Costoro trovarono ascolto ne’ casali e tra le famiglie di Catanzaro, di Squillace, di Nicastro, di Cerifalco, di Taverna, di Tropea, di Reggio, di Cassano, di Castrovillari, di Sant’Agata, di Cosenza, di Terranova, di Satriano, insomma in quasi tutta Calabria. Già milleottocento banditi eransi raccolti, e ogni giorno altri se ne ragomitolavano; tenevansi intelligenze colla flottiglia turca del bascià Cicala. Trucidati i Gesuiti e i frati che non aderissero, prosciolte le monache, bruciati i libri, fatto statuti nuovi, doveano fondar una repubblica, cui centro sarebbe Stilo, patria del Campanella, appoggiati dai Francesi, come sempre i sommovitori dell’Italia.

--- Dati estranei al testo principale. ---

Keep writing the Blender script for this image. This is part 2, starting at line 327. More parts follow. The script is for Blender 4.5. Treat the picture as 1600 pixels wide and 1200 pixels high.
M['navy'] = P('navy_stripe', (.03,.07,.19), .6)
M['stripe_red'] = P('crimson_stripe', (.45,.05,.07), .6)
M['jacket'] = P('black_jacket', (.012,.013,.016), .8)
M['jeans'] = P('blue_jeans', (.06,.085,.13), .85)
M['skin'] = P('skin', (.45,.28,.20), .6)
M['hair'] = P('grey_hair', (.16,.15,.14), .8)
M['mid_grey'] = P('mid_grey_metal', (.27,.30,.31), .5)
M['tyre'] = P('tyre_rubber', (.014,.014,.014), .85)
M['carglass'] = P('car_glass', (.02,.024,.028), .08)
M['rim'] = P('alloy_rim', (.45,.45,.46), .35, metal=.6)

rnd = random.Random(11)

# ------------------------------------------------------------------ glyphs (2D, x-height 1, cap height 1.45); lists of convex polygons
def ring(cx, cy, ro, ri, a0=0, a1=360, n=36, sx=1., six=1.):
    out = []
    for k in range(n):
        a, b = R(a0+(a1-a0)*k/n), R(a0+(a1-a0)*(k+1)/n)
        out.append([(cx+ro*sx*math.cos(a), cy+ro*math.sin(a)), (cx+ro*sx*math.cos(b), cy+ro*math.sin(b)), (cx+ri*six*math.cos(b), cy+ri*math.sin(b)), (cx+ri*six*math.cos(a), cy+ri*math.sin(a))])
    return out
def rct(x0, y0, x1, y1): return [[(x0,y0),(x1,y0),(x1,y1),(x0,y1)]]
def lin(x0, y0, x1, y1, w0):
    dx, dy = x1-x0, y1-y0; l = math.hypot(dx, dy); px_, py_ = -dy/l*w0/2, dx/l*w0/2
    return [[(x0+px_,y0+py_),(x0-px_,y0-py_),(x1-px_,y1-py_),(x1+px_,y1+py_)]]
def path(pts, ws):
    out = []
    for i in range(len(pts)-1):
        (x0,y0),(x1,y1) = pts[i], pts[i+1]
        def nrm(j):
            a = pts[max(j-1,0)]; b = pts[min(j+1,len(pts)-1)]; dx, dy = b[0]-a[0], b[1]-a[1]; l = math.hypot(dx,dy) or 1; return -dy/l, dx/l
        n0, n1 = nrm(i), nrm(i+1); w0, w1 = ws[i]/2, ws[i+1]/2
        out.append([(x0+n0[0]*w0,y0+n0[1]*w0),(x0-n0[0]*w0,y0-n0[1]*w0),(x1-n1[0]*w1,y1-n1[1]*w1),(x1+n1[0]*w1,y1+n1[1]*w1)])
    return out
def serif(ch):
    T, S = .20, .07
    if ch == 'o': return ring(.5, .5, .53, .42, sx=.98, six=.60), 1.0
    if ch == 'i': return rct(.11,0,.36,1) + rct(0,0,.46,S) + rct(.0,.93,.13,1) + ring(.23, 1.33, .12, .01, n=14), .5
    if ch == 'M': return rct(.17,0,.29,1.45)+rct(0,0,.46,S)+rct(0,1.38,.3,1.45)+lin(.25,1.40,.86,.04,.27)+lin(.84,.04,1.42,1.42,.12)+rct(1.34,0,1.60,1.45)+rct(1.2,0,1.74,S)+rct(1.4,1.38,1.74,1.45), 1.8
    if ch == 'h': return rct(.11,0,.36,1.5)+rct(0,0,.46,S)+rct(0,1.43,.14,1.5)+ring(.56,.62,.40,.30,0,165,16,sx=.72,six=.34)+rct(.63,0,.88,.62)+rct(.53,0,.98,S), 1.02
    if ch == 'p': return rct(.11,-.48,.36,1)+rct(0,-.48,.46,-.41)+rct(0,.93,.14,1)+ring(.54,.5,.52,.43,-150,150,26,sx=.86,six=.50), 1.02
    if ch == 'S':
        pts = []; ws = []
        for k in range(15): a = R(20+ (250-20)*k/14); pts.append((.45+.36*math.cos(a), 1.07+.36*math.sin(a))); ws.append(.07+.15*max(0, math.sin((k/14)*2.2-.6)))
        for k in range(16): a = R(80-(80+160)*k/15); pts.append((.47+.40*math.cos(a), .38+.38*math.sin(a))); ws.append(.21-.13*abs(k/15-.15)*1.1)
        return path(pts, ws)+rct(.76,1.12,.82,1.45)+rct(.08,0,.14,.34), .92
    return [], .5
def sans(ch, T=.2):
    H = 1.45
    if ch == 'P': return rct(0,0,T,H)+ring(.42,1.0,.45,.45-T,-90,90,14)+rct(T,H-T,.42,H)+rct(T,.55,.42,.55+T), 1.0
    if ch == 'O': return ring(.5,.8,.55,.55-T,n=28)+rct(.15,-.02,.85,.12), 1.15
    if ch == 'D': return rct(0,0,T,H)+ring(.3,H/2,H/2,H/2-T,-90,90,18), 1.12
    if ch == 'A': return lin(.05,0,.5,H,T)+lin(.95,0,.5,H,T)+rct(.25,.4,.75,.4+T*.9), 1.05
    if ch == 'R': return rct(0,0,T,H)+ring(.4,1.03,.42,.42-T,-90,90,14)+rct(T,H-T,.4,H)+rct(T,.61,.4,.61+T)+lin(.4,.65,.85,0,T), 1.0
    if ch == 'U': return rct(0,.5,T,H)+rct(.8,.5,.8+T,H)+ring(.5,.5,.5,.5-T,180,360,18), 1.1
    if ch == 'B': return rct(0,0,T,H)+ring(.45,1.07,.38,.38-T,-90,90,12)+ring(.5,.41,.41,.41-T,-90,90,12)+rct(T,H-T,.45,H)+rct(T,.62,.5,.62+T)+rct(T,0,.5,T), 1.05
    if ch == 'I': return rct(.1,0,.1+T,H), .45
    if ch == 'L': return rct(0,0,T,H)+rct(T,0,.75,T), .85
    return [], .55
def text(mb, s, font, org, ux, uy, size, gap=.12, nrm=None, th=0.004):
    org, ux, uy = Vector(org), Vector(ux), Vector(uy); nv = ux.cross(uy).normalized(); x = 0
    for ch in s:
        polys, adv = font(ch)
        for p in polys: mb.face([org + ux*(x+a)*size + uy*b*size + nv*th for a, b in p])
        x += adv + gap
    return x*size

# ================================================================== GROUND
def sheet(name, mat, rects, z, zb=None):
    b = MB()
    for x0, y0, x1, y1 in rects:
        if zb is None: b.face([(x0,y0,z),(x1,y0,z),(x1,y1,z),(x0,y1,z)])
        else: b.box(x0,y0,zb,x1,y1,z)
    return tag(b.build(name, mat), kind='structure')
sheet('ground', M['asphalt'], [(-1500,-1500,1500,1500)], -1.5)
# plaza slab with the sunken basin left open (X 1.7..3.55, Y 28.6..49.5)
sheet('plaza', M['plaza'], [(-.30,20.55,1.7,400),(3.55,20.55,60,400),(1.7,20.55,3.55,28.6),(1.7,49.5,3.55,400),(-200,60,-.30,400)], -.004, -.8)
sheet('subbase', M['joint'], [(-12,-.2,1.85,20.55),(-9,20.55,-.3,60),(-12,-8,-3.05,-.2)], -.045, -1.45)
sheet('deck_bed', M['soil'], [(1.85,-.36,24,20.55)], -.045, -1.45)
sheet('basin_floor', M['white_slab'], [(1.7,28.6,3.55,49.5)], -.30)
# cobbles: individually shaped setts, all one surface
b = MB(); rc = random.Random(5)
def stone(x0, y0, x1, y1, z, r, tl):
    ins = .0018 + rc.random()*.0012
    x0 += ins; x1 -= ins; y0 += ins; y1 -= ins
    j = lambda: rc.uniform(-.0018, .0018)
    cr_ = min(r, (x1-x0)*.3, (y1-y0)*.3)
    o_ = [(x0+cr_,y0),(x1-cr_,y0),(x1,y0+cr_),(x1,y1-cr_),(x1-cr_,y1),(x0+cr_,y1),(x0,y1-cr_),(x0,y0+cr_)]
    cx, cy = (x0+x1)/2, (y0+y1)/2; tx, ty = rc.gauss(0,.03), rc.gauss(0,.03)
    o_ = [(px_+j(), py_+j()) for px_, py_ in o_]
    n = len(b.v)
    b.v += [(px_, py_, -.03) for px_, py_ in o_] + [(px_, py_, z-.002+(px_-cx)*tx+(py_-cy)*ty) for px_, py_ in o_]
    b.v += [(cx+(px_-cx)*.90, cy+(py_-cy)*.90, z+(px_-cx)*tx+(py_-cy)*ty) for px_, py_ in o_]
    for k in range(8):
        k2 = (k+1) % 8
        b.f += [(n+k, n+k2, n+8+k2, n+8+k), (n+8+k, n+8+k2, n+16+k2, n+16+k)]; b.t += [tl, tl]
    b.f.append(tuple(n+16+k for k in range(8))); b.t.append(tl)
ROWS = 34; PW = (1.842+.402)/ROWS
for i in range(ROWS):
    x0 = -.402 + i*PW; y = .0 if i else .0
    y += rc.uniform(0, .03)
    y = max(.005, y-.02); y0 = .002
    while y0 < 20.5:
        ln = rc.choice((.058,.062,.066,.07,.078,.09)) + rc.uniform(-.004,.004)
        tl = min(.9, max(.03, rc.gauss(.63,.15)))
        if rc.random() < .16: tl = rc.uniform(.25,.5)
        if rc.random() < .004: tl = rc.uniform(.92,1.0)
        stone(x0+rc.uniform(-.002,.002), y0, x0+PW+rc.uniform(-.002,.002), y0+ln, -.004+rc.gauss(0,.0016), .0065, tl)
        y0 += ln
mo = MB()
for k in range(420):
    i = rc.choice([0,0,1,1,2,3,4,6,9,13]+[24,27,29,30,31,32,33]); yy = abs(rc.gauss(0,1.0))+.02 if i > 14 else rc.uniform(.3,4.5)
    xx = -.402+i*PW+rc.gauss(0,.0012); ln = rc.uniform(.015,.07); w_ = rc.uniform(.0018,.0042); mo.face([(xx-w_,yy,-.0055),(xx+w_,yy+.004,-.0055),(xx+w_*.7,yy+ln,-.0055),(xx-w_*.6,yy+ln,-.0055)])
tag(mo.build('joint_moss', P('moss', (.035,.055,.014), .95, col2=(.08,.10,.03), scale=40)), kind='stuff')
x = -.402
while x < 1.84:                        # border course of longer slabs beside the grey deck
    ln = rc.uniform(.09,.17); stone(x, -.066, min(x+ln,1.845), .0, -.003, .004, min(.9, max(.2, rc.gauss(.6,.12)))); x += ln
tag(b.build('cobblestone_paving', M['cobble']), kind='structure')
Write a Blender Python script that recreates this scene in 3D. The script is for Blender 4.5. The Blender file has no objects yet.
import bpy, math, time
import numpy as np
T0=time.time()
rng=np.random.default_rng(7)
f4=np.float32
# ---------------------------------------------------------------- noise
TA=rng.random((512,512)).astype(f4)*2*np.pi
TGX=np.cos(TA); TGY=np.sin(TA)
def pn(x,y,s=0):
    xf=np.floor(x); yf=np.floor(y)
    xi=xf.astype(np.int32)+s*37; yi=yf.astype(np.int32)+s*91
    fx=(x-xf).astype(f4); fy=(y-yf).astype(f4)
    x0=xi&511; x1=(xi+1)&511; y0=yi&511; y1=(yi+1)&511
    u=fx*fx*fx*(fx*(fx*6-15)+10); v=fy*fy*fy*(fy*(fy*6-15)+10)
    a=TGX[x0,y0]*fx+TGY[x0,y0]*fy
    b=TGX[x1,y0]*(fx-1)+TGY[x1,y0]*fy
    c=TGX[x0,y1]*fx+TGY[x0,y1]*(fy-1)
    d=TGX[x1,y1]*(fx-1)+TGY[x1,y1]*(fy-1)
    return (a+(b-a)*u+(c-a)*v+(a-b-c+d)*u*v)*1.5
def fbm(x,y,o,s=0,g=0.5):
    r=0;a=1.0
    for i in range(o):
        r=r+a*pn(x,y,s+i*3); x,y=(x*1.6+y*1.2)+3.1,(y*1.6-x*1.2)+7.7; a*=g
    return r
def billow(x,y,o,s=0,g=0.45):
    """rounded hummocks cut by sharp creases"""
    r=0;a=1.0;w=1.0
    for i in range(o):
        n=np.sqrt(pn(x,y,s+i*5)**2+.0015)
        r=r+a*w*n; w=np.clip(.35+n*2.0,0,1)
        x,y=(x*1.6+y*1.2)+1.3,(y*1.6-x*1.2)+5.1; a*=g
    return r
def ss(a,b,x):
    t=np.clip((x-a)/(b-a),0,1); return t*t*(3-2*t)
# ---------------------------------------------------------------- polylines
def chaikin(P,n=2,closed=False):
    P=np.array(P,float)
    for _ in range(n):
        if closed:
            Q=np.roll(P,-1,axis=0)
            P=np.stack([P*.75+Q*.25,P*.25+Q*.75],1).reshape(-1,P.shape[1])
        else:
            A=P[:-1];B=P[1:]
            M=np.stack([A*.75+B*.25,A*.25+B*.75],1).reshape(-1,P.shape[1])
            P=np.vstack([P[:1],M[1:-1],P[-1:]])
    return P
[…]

Fernando Renitz de Castro, vicerè di Napoli, n’ebbe notizia, e fece arrestare i rei ed impiccare alle antenne delle galee. Il Campanella, ch’erasi rimbucato in un pagliajo, fu denunziato e consegnato al nobile Carlo Spinelli, eletto commissario speciale. I frati reclamarono il privilegio del fôro, onde salvi dalla forca, vennero dati al Sant’Uffizio. A questo spettava pure processare il Campanella, ma si volle far prevalere il delitto di Stato, e il fiscale Sanchez personalmente recossi a Roma onde ottenere che potesse venir torturato per quarantott’ore con funicelle sino alle ossa, stirato sulla corda colle braccia arrovesciate, e spenzolando sopra un legno acuto, e tagliatagli la carne, del che stette poi lunghissimo tempo malato. «Come s’arresterebbe il libero procedere dell’uman genere (esclama il Campanella) quando quarantott’ore di tortura non poterono piegare la volontà d’un povero filosofo, e strappargli neppur una parola che non volesse?»